Given request
List all the lines in these records that hold "part".

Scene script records

* START *

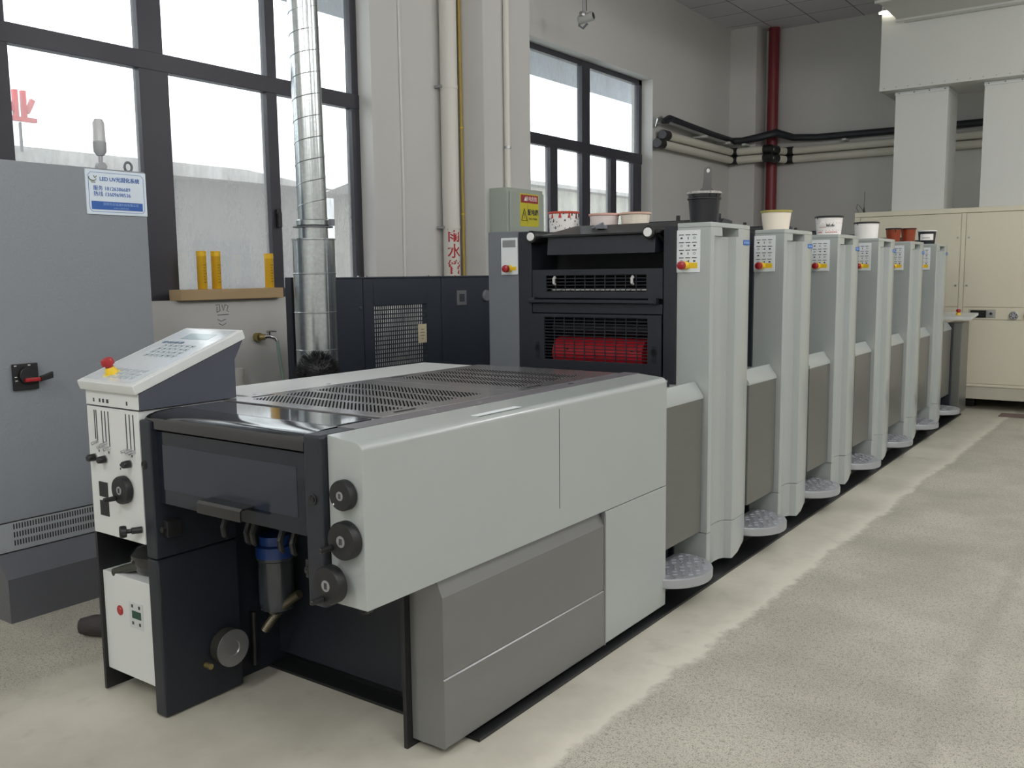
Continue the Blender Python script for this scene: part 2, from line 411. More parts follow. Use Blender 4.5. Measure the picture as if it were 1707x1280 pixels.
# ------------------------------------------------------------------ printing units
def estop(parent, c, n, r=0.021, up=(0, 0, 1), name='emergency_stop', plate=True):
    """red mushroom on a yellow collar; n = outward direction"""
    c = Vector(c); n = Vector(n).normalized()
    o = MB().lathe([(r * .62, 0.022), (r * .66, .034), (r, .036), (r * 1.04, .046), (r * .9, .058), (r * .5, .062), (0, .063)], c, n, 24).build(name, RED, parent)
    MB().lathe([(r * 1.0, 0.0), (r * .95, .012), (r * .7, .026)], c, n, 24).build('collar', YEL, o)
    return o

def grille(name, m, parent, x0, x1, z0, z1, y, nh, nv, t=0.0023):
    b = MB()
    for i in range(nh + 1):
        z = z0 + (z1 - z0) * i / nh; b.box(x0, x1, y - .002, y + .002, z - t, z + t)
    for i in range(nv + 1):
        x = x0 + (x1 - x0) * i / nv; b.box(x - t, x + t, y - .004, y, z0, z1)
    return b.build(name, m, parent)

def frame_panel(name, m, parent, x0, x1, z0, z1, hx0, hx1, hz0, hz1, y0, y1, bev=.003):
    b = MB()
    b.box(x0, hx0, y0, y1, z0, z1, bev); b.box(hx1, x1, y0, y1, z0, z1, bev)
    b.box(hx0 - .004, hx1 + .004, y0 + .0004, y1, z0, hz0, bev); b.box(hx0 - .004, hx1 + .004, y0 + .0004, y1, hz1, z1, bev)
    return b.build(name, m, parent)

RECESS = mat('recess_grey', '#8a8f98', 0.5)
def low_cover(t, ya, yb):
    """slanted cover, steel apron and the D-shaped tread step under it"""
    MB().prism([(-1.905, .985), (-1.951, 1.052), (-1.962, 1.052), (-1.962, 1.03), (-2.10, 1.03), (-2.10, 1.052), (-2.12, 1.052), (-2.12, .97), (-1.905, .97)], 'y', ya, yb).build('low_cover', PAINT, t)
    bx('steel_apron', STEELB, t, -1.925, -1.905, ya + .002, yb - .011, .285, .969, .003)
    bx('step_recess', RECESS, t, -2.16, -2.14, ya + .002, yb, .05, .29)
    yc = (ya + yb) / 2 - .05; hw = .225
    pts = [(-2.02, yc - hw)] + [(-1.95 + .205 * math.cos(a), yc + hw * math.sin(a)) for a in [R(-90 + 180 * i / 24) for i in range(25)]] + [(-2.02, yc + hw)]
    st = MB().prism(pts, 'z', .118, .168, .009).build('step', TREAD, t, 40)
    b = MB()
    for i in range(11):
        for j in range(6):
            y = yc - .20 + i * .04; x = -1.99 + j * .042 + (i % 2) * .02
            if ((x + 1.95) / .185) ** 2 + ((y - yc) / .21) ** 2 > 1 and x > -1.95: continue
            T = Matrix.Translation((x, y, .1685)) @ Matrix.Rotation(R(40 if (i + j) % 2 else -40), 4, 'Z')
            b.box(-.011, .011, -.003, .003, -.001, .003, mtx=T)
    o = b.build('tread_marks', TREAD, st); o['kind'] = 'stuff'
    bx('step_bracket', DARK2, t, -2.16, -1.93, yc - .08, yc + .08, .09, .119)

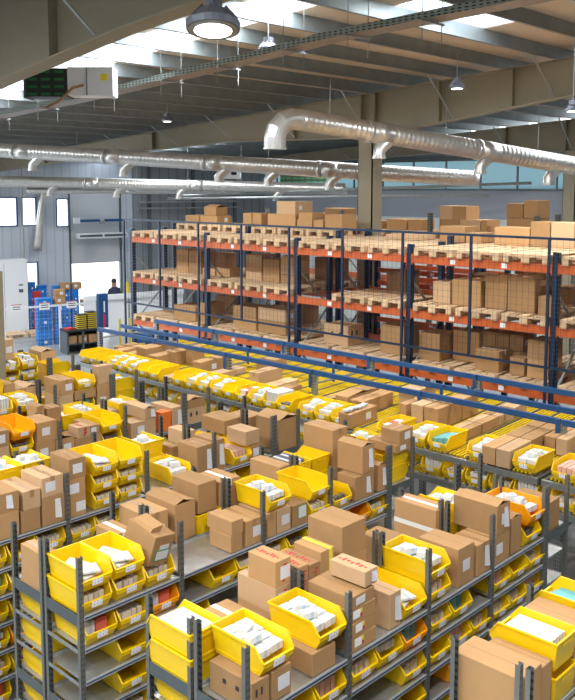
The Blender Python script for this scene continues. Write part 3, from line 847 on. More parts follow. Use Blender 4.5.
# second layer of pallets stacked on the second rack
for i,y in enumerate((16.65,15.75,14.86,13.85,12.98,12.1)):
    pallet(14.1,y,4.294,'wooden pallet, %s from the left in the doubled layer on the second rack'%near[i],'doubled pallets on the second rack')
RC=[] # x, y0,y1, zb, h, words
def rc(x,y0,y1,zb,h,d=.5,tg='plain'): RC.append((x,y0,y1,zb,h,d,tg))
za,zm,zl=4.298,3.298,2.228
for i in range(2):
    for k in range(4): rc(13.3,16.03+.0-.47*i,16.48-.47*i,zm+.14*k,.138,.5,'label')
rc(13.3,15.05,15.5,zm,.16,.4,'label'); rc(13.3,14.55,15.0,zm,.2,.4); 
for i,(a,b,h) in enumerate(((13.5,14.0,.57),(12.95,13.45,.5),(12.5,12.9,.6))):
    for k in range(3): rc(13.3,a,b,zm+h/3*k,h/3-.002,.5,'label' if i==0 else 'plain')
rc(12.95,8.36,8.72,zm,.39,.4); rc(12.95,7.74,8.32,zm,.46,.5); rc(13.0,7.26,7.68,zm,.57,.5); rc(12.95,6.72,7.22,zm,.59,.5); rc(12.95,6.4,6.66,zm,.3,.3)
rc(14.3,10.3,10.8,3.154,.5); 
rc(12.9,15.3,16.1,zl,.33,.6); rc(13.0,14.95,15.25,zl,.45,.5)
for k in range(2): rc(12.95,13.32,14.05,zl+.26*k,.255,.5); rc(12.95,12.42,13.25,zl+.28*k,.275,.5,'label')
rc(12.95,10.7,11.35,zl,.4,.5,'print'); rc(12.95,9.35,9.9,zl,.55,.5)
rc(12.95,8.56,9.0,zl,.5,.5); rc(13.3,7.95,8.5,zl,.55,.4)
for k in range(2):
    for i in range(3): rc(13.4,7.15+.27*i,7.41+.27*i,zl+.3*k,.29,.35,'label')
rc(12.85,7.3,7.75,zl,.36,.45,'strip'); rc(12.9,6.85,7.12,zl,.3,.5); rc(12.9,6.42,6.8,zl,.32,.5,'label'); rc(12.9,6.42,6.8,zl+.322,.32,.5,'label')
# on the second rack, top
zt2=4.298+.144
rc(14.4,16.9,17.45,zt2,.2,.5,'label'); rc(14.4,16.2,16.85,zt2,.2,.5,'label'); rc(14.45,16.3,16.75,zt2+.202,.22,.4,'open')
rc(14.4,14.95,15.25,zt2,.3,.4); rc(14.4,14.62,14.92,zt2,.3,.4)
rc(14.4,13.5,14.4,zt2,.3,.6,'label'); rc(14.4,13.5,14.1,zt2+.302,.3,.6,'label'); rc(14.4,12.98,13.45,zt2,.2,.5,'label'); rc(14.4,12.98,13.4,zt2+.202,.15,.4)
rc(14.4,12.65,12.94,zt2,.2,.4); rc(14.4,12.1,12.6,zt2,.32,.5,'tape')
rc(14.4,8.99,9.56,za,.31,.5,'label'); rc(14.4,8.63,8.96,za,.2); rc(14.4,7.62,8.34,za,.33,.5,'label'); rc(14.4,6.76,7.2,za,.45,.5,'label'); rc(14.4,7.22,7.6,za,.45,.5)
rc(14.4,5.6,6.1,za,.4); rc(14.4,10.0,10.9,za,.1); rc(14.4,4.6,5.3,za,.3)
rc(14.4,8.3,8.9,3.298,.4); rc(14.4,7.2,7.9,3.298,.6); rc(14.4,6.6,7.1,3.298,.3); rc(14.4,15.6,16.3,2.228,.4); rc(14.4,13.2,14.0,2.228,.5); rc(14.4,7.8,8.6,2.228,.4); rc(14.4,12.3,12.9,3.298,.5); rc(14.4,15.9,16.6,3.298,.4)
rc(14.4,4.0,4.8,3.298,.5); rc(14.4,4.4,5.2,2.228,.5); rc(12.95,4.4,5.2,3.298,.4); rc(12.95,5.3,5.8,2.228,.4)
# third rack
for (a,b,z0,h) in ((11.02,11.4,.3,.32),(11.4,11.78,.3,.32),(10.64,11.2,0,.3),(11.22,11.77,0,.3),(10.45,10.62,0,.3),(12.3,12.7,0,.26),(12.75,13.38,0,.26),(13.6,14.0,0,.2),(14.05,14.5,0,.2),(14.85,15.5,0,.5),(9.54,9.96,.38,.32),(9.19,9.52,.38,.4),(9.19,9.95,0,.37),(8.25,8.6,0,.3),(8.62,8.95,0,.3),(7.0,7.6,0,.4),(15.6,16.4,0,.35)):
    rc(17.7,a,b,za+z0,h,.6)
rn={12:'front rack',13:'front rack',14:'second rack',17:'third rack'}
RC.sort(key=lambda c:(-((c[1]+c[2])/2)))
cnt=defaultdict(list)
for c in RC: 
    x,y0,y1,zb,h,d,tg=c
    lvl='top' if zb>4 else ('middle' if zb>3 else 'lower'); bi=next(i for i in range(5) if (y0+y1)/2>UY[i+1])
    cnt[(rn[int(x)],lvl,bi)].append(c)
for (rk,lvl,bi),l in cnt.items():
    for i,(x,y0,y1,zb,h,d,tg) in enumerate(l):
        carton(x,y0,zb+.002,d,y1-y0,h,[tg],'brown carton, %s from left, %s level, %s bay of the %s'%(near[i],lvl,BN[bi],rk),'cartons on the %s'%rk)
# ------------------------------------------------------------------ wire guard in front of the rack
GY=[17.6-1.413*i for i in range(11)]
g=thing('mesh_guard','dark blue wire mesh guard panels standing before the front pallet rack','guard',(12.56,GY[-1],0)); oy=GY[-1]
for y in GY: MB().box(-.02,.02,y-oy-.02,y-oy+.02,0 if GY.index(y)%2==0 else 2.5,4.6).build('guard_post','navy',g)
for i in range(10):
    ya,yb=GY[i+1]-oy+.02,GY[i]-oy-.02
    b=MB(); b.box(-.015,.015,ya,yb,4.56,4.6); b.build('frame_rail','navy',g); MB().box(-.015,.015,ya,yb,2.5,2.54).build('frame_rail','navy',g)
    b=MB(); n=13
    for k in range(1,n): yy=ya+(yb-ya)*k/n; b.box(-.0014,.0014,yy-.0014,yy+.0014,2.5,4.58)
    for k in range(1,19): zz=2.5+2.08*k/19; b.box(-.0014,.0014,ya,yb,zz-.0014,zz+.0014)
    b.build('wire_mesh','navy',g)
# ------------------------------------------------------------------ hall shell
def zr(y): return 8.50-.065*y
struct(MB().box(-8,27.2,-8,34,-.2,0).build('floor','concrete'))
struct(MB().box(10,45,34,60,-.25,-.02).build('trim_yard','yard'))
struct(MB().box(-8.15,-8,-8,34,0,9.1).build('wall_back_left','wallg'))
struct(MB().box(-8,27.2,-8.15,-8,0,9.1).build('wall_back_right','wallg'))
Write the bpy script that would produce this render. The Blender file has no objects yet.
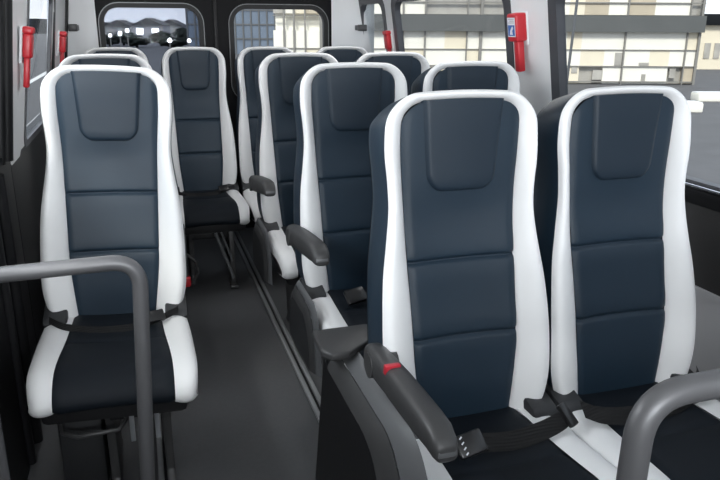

* END *

Solution
Continue the Blender Python script for this scene: part 2, from line 411. More parts follow. Use Blender 4.5. Measure the picture as if it were 1707x1280 pixels.
The Blender Python script for this scene continues. Write part 3, from line 847 on. More parts follow. Use Blender 4.5.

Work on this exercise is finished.